A Comissão Europeia irrita Costa, mas mais irritante mesmo — agora que desapareceu o “irritante” com Angola — são todas as “missões” do FMI. Os técnicos do fundo já conhecem bem as portas do Aeroporto de Lisboa, tantas foram as vezes que ao longo dos últimos anos as cruzaram. Visitas atrás de visitas, o FMI foi zelando pelo crédito concedido com sucessivos relatórios de acompanhamento pós-programa de ajustamento.
E o FMI tem tido sempre alguns alertas a fazer. Seja ao crescimento, à dívida, à banca, mas muitas vezes às politicas de Costa, muitas vezes colocadas em causa pelos responsáveis da missão. E quem quer esses alertas sucessivamente espalhados nas notícias em ano de eleições? Não fica bem. Não ajuda nada Costa a passar a mensagem aos portugueses de que está tudo a correr às mil maravilhas. Que mesmo sem reformas que sustentem a economia num período de menor crescimento na Europa, como o que aí vem, Portugal está preparado. E que a crise em que mergulhou em 2011 não se repetirá. Em suma, que o Diabo não vem aí.
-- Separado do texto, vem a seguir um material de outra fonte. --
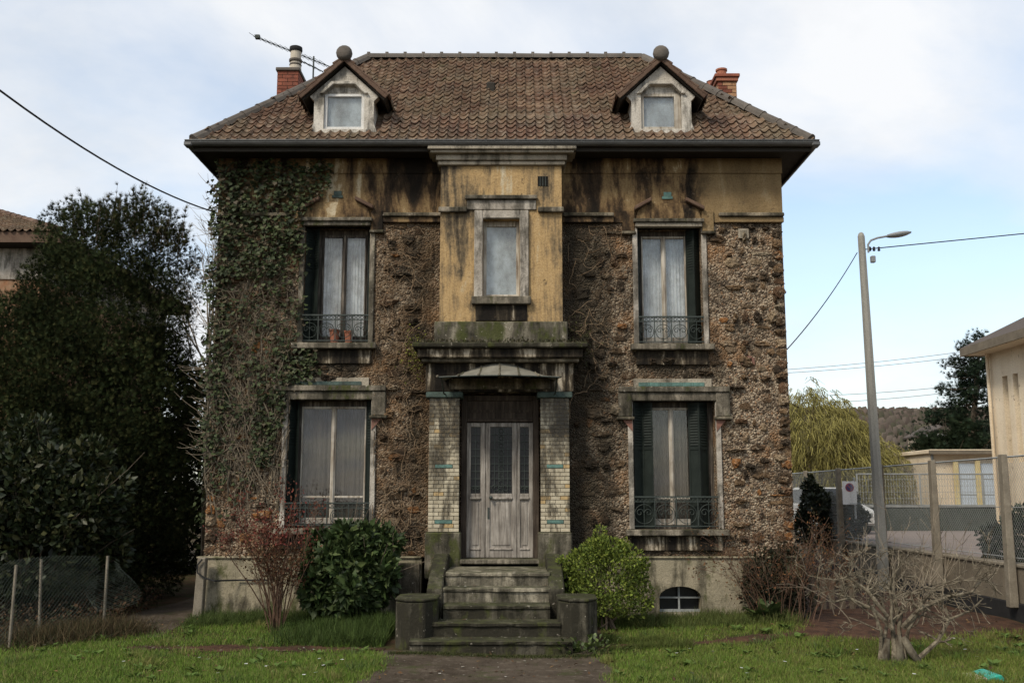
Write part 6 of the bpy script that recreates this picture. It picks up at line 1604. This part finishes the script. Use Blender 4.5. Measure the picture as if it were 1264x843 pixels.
for pts, den, th in ZONES:
    po = np.array(poly_px(pts)); lo, hi = po.min(0), po.max(0); area = (hi - lo).prod(); n_ = int(area * den)
    q = rng.uniform(lo - .0, hi, (n_, 2)); wobx = q[:, 0] + .12 * np.sin(q[:, 1] * 5) + rng.normal(0, .05, n_); kp = inside(wobx, q[:, 1] + rng.normal(0, .05, n_), [tuple(p) for p in po]); q = q[kp]; n_ = len(q)
    cl = .5 + .5 * np.sin(q[:, 0] * 6.1 + 1.3 * np.sin(q[:, 1] * 4)) * np.sin(q[:, 1] * 7.3); kp = rng.random(n_) < .35 + .65 * cl; q, cl = q[kp], cl[kp]; n_ = len(q)
    y = Y0 - .05 - th * (rng.random(n_) ** 1.5) * (.4 + .6 * cl)
    p = np.stack([q[:, 0], y, q[:, 1]], 1); yd = rng.normal([0, -.55, -.75], .38, (n_, 3)); nd = rng.normal([0, -1, .55], .38, (n_, 3))
    v, f, t = scatter(IVY_V, IVY_F, p, basis(yd, nd), rng.uniform(.04, .085, n_), tints(n_, [(.046, .064, .022), (.034, .048, .018), (.065, .078, .032), (.022, .030, .012), (.075, .06, .035)]))
    V_.append(v); F_.append(f + b); T_.append(t); b += len(v)
# leaves wrapping the corner onto the side wall
n_ = 1500; q = rng.uniform([Y0, 1.4], [Y0 + 2.4, 7.4], (n_, 2)); p = np.stack([XL - .04 - .2 * rng.random(n_) ** 1.6, q[:, 0], q[:, 1]], 1)
v, f, t = scatter(IVY_V, IVY_F, p, basis(rng.normal([-.5, -.2, -.7], .4, (n_, 3)), rng.normal([-1, -.3, .4], .4, (n_, 3))), rng.uniform(.05, .11, n_), tints(n_, [(.045, .06, .022), (.03, .04, .016)])); V_.append(v); F_.append(f + b); T_.append(t)
np_mesh('foliage', np.concatenate(V_), np.concatenate(F_), MT['ivyleaf'], iv, np.concatenate(T_))
m = MB(); random.seed(12)
for k in range(140):
    x = random.uniform(-4.95, -3.75); z = random.uniform(1.5, 3.4) if k % 3 else random.uniform(1.5, 5.5); p = [(x, Y0 - .03, z)]; r_ = random.uniform(.004, .013); L = random.uniform(.8, 3.2); n_ = int(L / .16); a = random.gauss(.0, .25)
    for i in range(n_):
        a += random.gauss(0, .22); a *= .93; x += math.sin(a) * .16; z += math.cos(a) * .16; x = max(x, -5.0)
        if z > 7.2 or x > -3.62: break
        p.append((x, Y0 - .04 - .07 * random.random(), z))
    if len(p) > 2: m.tube(p, [r_ * (1 - .6 * i / len(p)) for i in range(len(p))], 4, cap=False)
for k in range(90):   # tangled side runners
    x = random.uniform(-4.9, -3.9); z = random.uniform(2.0, 6.2); p = []; a = random.uniform(0, 6.28)
    for i in range(9): a += random.gauss(0, .5); x += math.cos(a) * .11; z += math.sin(a) * .11; p.append((min(max(x, -5.02), -3.65), Y0 - .06 - .1 * random.random(), z))
    m.tube(p, .004, 3, cap=False)
m.build('stems', MT['ivystem'], iv, kind='stuff')
# dead twigs bristling out past the corner
m = MB(); random.seed(15)
for k in range(230):
    z = random.uniform(2.4, 7.1); y = Y0 + random.uniform(-.05, 1.6); L = random.uniform(.25, .75); p = [(XL, y, z)]; d = Vector((-1, random.gauss(-.1, .4), random.gauss(-.1, .35))).normalized(); q = Vector(p[0])
    for i in range(6): d = (d + Vector((0, 0, .12)) + Vector((random.gauss(0, .08), random.gauss(0, .08), random.gauss(0, .08)))).normalized(); q = q + d * (L / 6); p.append(tuple(q))
    m.tube(p, [.006, .005, .005, .004, .004, .003, .002], 3, cap=False)
m.build('dead_twigs', MT['twig'], iv, kind='stuff')
# dry rootlets left on the wall between window and porch, and on the dark side of the bay
rt = empty('dead_creeper', (-1.8, Y0 - .05, .95)); tag(rt, 'dry brown creeper rootlets clinging to the rubble wall beside the porch', 'creeper')
m = MB(); random.seed(21)
for k in range(230):
    rgt = k % 5 == 0
    x = random.uniform(.95, 1.8) if rgt else random.uniform(-2.25, -1.4); z = random.uniform(1.0, 6.2) if not rgt else random.uniform(3.3, 6.3); p = []; a = random.uniform(0, 6.28)
    if rgt and z < 3.9 and x > 1.7: continue
    for i in range(9): a += random.gauss(0, .45); x += math.cos(a) * .07; z += math.sin(a) * .07; p.append((min(max(x, .95 if rgt else -2.26), 1.85 if rgt else -1.36), Y0 - .03 - .06 * random.random(), min(max(z, .97), 6.4)))
    m.tube(p, random.uniform(.003, .008), 3, cap=False)
m.build('rootlets', m_plain('dry_rootlets', (.13, .085, .05), (.19, .14, .09), .95, 10, .1, .3), rt, kind='stuff')
n_ = 700; q = np.concatenate([rng.normal(W(514, 437, Y0), [.13, .20], (350, 2)), rng.normal(W(712, 425, Y0), [.13, .2], (350, 2))])
p = np.stack([q[:, 0], Y0 - .08 - .22 * rng.random(n_), q[:, 1]], 1)
v, f, t = scatter(LEAF_V, LEAF_F, p, basis(rng.normal([0, -.5, -.3], .5, (n_, 3))), rng.uniform(.03, .06, n_), np.concatenate([tints(350, [(.16, .16, .03), (.10, .105, .022)]), tints(350, [(.05, .05, .018), (.03, .03, .014)])]))
np_mesh('moss', v, f, MT['leafmatt'], rt, t, kind='stuff')

# ---- bare tree behind the house corner, thin twigs against the sky
bt = empty('bare_tree', (-6.6, 21.5, -.1)); tag(bt, 'leafless thin-twigged tree between the yew and the house corner', 'tree')
m = MB(); random.seed(44); limb(m, (-6.4, 21.5, -.1), (0, 0, 1), .07, 5.6, 0, wob=.05)
for k in range(9): limb(m, (-6.4 + random.gauss(0, .1), 21.5, random.uniform(3.5, 5.2)), (random.gauss(.1, .35), random.gauss(0, .3), 1), .022, random.uniform(1.8, 2.9), 3, .4, 0, None, 6, .13, .5, (2, 4), .004)
m.build('branches', MT['twig'], bt)

# ------------------------------------------------------------------ old wire fence on the left
of = empty('wire_fence', (-6.5, 15, -.15)); tag(of, 'sagging old wire-mesh fence with thin leaning posts by the drive', 'fence')
fpts = [(-8.3, 13.2), (-7.0, 14.2), (-6.2, 15.5)]
tops = []
for (u0, v0, u1, v1, Y) in ((10, 812, 20, 697, 14.2), (127, 785, 133, 686, 15.5), (48, 790, 51, 690, 15.0)):
    (xa, za), (xb_, zb_) = W(u0, v0, Y), W(u1, v1, Y); m = MB(); m.tube([(xa, Y, za - .1), (xb_, Y, zb_)], .022, 6); m.build('post', MT['post'], of)
def sagf(x, y, z): return (x + .03 * math.sin(z * 9 + x * 4), y + .06 * math.sin(x * 5) + .03 * math.sin(z * 6), z - .05 * math.sin(x * 3 + 1) ** 2)
chain(of, (-8.3, 13.3), (-6.98, 14.25), -.1, 1.02, .06, .0026, MT['wiregreen'], sag=sagf)
chain(of, (-6.98, 14.25), (-6.2, 15.5), -.1, 1.05, .06, .0026, MT['wiregreen'], sag=sagf)
def crum(x, y, z): return (x + .12 * math.sin(z * 7 + x * 9), y + .18 * math.sin(x * 11 + z * 5), z - .10 * (1 + math.sin(x * 8)) * max(0, z))
chain(of, (-6.2, 15.5), (-5.75, 15.6), .25, 1.0, .05, .0020, MT['wiregreen'], sag=crum)
# leaf litter bank behind the fence
lt = []
n_ = 6000; x = rng.uniform(-9.5, -6.0, n_); y = rng.uniform(14.4, 18, n_); z = ground_z(x, y) + .02 + .35 * np.clip((y - 14.6) / 2, 0, 1) * rng.random(n_)
v, f, t = scatter(LEAF_V, LEAF_F, np.stack([x, y, z], 1), basis(rng.normal([0, 0, .3], .6, (n_, 3))), rng.uniform(.04, .09, n_), tints(n_, [(.06, .035, .02), (.09, .05, .025), (.04, .028, .016), (.035, .04, .018)]))
tag(np_mesh('leaf_litter', v, f, MT['leafmatt'], None, t), 'dead brown leaves and weeds heaped behind the old wire fence', 'leaves', kind='stuff')
# dry grass clump
dg = []
n_ = 5200; c0 = rng.choice(4, n_); cc = np.array([(-6.25, 14.75), (-5.95, 15.0), (-5.7, 15.2), (-6.6, 14.5)])[c0]; xy = cc + rng.normal(0, [.22, .18], (n_, 2)); z = ground_z(xy[:, 0], xy[:, 1])
d = rng.normal([0, -.15, .9], [.45, .4, .25], (n_, 3)); d[:, 2] = np.abs(d[:, 2])
GB_V = [(-.5, 0, 0), (.5, 0, 0), (.35, .55, .06), (-.35, .55, .06), (0, 1, .28)]
GB_F = [(0, 1, 2), (0, 2, 3), (3, 2, 4)]
def blades(pos, d, L, w, cols):
    n_ = len(pos); return scatter(GB_V, GB_F, pos, basis(d, np.stack([rng.normal(0, 1, n_), rng.normal(0, 1, n_), rng.normal(.0, .2, n_)], 1)), np.stack([w, L, L], 1), cols)
v, f, t = blades(np.column_stack([xy, z]), d, rng.uniform(.10, .34, n_), rng.uniform(.005, .012, n_), tints(n_, [(.10, .070, .035), (.15, .115, .06), (.055, .042, .024), (.05, .055, .022)]))
tag(np_mesh('dry_grass', v, f, MT['grass'], None, t), 'clump of dry brown grass and weeds at the end of the wire fence', 'grass', kind='stuff')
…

Calar o FMI é uma jogada de mestre. E sê-lo-á ainda mais se António Costa conseguir, ao mesmo tempo que vai ajustando os parafusos da geringonça, aumentar a sua popularidade junto do eleitorado. 2019 é um ano rico em eleições, com as legislativas a serem a cereja no topo do bolo. Especialmente se Costa conseguir chegar à maioria absoluta. Não será fácil. Costa já encostou o Bloco de Esquerda, afastando-o de um futuro Governo, mas Catarina Martins está atenta. Diz que Costa não se livra do BE. Vamos ver quem será o último a rir.